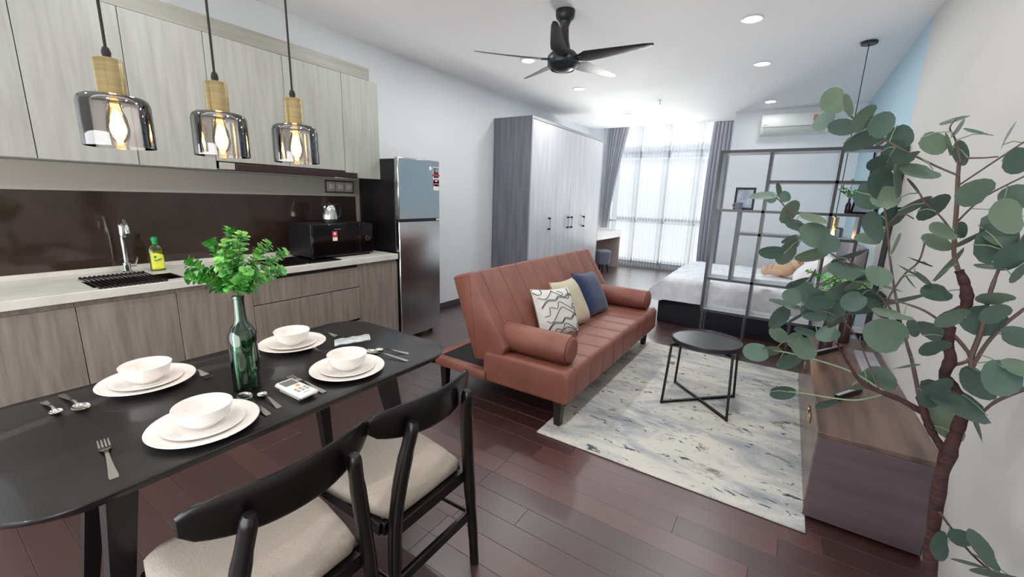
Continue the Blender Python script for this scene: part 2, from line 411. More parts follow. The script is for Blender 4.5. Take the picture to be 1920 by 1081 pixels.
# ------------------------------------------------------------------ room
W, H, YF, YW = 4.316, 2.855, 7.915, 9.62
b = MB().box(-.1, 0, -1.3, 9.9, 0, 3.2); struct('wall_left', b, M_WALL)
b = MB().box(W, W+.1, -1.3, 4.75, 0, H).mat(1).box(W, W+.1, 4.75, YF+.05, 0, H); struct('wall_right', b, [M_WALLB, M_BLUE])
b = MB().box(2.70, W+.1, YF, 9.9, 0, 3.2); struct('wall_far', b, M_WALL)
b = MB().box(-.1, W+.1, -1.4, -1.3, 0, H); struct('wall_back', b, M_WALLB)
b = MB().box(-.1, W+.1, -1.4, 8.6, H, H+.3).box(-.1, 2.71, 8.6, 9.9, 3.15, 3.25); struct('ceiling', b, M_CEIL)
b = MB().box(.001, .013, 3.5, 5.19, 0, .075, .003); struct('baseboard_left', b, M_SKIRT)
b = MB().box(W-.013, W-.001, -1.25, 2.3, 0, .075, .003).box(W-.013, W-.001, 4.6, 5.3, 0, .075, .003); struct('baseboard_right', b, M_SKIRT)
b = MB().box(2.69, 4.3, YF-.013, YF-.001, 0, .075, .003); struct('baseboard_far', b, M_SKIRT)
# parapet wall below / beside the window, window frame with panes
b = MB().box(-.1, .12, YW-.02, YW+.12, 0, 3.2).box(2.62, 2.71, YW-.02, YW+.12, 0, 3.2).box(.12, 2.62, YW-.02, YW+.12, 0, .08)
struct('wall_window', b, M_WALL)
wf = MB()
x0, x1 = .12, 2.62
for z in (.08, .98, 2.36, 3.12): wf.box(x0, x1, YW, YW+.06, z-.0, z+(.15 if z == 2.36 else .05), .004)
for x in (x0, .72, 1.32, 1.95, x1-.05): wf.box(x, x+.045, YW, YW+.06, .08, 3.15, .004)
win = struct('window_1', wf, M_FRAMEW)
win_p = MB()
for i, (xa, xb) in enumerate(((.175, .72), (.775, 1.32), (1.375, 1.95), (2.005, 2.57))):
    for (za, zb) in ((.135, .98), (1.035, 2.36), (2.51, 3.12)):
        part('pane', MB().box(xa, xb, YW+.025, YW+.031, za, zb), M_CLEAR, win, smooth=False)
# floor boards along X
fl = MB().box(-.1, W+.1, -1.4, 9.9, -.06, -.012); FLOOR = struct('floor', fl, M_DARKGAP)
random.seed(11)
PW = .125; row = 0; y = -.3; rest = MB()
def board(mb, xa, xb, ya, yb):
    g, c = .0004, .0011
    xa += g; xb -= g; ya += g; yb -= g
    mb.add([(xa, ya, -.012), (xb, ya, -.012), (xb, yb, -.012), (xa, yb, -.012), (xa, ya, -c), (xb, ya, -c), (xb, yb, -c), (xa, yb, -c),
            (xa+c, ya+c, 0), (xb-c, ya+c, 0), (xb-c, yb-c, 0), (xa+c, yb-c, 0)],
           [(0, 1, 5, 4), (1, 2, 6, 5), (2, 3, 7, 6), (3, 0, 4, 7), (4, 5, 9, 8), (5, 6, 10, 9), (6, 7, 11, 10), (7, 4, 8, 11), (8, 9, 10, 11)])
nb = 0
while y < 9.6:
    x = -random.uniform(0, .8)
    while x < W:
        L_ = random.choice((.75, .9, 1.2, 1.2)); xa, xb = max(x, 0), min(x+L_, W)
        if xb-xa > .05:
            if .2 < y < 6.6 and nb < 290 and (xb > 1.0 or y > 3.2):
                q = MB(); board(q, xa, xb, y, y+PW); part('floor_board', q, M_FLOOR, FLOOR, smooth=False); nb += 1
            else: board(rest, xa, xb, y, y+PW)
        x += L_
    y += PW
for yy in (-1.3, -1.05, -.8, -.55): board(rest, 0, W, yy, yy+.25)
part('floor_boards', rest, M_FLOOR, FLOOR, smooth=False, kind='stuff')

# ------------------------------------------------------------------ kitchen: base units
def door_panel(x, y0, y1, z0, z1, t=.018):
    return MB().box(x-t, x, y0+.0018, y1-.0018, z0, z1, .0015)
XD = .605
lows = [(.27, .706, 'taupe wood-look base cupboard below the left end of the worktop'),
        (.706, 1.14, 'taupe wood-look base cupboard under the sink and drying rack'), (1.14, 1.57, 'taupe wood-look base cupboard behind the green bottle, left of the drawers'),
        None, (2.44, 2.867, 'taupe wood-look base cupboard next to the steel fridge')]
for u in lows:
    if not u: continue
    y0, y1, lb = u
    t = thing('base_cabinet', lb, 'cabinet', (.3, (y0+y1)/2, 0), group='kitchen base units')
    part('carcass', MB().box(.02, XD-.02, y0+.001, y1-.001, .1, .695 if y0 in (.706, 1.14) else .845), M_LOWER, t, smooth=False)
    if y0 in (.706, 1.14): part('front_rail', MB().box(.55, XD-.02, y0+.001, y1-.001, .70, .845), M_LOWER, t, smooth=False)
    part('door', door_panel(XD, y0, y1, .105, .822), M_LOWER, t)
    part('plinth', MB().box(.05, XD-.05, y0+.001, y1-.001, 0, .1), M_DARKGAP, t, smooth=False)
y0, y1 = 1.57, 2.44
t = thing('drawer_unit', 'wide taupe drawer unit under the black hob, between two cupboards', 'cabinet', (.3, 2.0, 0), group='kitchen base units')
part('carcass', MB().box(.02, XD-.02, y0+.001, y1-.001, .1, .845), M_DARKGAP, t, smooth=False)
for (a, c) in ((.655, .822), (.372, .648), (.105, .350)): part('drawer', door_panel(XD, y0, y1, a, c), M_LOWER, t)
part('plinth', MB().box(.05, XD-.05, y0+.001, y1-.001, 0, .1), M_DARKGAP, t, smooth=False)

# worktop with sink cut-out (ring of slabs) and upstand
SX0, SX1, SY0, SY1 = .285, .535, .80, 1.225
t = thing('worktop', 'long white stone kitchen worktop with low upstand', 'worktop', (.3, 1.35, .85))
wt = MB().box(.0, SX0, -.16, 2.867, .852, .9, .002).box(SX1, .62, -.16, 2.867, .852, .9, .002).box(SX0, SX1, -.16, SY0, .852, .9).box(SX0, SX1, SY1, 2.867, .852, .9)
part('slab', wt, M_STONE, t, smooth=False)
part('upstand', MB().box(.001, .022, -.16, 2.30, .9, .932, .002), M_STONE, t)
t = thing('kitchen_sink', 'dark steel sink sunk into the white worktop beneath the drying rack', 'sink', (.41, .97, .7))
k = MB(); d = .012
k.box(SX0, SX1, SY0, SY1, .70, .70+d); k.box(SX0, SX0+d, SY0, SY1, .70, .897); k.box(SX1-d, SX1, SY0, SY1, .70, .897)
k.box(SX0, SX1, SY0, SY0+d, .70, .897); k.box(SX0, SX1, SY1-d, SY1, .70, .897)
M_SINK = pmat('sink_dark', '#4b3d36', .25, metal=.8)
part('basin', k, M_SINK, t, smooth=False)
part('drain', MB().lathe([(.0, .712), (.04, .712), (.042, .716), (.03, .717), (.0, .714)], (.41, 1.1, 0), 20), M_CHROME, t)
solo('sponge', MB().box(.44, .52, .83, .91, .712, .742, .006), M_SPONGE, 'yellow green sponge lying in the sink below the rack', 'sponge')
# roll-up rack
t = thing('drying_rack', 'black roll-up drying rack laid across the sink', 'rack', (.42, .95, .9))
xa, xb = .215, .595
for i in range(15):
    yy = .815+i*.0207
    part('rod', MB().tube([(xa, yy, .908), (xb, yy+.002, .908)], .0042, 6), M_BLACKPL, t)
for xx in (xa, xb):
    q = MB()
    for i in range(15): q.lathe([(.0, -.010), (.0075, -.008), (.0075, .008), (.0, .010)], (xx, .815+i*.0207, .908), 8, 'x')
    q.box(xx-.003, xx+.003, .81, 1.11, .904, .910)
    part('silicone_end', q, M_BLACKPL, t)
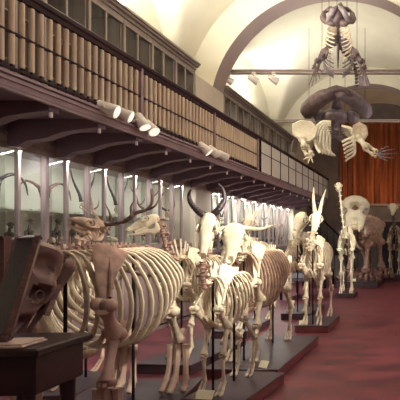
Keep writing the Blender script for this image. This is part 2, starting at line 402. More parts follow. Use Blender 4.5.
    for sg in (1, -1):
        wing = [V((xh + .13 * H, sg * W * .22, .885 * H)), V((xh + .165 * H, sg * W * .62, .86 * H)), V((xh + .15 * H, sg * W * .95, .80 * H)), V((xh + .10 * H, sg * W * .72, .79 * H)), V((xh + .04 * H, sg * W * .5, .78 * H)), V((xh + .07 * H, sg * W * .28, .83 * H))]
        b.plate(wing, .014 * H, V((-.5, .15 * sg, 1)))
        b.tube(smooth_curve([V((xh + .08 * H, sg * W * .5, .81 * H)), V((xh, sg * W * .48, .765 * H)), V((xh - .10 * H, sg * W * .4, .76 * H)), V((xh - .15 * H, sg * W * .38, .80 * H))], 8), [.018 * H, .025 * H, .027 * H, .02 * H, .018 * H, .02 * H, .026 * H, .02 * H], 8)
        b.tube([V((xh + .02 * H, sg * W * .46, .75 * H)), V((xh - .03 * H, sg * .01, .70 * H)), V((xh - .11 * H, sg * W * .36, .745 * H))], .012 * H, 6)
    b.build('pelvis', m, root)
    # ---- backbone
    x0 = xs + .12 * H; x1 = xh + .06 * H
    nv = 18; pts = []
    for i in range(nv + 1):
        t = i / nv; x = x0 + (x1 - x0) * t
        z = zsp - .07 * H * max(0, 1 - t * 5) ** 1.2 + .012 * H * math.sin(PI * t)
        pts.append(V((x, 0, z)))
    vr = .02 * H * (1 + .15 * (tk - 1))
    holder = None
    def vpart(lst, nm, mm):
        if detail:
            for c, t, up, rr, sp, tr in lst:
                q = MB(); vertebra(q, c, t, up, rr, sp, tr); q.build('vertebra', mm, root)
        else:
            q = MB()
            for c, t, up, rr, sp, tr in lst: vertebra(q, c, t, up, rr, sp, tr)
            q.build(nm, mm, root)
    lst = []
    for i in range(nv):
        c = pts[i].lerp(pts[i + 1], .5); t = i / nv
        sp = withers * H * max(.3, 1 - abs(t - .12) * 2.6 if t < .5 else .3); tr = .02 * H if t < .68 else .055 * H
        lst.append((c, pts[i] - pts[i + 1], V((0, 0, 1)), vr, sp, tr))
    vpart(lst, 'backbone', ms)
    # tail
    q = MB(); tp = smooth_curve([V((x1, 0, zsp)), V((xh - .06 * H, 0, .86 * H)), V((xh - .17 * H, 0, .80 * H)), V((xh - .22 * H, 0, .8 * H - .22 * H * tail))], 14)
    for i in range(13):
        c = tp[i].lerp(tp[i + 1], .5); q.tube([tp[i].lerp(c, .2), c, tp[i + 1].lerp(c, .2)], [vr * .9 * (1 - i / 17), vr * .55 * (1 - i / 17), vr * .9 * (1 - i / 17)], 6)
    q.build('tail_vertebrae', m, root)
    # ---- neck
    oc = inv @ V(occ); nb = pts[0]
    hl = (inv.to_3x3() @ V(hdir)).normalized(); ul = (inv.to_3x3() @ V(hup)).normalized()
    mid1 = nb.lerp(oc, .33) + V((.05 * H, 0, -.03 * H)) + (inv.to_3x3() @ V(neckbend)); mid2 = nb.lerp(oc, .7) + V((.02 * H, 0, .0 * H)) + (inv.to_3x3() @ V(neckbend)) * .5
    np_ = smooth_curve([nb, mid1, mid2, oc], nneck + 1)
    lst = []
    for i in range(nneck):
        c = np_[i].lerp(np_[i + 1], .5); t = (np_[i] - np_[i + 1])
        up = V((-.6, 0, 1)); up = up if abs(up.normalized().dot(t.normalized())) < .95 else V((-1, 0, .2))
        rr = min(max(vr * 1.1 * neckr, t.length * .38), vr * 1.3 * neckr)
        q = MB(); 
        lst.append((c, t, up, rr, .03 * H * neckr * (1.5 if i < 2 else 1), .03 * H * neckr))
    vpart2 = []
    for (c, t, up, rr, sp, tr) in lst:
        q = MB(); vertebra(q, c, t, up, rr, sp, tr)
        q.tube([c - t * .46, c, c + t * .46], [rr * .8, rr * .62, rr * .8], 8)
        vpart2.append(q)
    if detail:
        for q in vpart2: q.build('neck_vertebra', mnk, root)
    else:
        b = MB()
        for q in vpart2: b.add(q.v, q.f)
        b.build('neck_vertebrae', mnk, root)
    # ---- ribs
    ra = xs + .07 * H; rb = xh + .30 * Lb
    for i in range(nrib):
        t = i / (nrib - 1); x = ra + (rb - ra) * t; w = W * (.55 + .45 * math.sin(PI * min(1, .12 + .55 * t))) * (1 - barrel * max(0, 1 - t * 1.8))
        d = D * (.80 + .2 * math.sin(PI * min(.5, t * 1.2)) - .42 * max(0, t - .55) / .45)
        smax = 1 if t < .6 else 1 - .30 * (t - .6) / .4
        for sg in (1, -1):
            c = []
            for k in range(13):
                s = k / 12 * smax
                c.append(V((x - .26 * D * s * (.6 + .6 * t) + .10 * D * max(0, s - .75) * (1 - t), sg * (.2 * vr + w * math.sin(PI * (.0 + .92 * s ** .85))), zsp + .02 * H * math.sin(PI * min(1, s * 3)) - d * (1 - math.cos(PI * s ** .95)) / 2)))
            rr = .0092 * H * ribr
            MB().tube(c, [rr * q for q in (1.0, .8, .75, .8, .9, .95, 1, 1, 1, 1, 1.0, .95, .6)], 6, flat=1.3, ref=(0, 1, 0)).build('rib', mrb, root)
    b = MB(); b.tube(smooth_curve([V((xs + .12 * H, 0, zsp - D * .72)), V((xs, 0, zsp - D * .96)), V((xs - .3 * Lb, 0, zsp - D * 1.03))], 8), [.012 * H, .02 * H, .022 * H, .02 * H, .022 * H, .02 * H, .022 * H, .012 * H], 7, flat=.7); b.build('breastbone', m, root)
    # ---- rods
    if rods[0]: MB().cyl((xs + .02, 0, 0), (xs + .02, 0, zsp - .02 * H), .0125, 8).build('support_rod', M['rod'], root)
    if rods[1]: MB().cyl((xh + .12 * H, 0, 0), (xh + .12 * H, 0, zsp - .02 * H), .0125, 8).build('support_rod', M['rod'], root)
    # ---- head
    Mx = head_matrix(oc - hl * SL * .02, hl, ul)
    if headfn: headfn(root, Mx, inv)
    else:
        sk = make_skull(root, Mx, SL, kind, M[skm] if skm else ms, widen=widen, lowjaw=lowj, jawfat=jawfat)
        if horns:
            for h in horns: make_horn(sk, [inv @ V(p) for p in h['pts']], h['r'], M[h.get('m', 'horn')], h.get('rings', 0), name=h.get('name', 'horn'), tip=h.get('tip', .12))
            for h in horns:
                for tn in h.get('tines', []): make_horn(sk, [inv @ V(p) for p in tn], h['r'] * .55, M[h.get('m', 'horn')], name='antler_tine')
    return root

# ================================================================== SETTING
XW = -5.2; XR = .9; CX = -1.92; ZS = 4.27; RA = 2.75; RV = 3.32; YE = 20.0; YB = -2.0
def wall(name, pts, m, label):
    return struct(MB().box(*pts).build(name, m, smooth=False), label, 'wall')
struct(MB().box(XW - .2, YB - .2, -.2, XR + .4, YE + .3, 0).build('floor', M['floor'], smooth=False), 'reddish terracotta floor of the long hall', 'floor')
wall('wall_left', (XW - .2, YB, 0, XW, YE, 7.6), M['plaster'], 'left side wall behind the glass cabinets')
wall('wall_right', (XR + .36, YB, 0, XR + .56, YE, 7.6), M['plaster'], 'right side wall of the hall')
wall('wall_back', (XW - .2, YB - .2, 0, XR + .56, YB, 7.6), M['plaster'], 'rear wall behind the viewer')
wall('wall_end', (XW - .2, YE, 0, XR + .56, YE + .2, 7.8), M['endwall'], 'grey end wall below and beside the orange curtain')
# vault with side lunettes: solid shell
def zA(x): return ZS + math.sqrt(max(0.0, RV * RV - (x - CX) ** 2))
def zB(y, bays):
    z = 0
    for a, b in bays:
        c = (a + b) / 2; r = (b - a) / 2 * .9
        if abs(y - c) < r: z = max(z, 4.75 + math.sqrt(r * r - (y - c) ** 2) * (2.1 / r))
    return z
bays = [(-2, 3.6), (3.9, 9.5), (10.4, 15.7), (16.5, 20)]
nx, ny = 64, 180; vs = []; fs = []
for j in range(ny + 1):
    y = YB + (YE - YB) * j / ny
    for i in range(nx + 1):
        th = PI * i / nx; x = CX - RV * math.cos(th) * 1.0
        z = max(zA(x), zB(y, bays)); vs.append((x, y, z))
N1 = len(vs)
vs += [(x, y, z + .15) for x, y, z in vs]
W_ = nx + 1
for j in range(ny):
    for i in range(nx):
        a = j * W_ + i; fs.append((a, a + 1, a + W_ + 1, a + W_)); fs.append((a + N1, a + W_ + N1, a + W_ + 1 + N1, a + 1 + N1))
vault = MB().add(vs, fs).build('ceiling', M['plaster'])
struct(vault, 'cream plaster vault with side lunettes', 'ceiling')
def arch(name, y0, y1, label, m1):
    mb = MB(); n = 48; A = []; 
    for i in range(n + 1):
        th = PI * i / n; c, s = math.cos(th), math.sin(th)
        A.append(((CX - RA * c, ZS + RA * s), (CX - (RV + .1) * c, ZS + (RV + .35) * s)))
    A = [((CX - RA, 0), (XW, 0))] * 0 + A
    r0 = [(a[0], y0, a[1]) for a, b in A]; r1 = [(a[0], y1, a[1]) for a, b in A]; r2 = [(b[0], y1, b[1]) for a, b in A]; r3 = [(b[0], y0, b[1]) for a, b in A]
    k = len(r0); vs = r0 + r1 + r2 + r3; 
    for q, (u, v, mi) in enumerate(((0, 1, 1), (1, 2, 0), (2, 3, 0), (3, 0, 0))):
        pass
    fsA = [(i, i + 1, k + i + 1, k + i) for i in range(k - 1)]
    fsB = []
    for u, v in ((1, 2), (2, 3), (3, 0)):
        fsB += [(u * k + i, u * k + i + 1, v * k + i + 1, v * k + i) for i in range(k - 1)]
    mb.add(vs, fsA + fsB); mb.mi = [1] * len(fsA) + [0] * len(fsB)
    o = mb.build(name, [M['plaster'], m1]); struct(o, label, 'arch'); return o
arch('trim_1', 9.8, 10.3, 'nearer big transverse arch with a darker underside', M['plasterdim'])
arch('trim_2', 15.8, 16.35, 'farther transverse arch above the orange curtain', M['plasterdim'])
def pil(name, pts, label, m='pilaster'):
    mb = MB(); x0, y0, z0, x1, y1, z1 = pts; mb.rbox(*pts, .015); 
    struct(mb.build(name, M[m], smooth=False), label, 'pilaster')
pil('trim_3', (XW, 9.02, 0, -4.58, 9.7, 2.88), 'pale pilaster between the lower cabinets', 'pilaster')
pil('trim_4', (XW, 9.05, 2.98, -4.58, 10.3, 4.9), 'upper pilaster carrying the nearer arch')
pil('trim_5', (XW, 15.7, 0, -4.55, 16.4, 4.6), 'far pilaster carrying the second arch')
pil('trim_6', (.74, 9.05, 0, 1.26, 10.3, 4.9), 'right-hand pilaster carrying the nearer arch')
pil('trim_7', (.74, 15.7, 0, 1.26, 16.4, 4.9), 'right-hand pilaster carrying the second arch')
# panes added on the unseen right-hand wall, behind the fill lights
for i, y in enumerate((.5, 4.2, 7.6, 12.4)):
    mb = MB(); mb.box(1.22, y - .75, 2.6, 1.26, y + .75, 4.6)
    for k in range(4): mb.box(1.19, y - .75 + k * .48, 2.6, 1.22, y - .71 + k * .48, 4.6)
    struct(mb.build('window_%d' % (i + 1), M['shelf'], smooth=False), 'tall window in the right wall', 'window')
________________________
> _Written request_
List all lines where "transverse" occurs.

> _Expected answer_
arch('trim_1', 9.8, 10.3, 'nearer big transverse arch with a darker underside', M['plasterdim'])
arch('trim_2', 15.8, 16.35, 'farther transverse arch above the orange curtain', M['plasterdim'])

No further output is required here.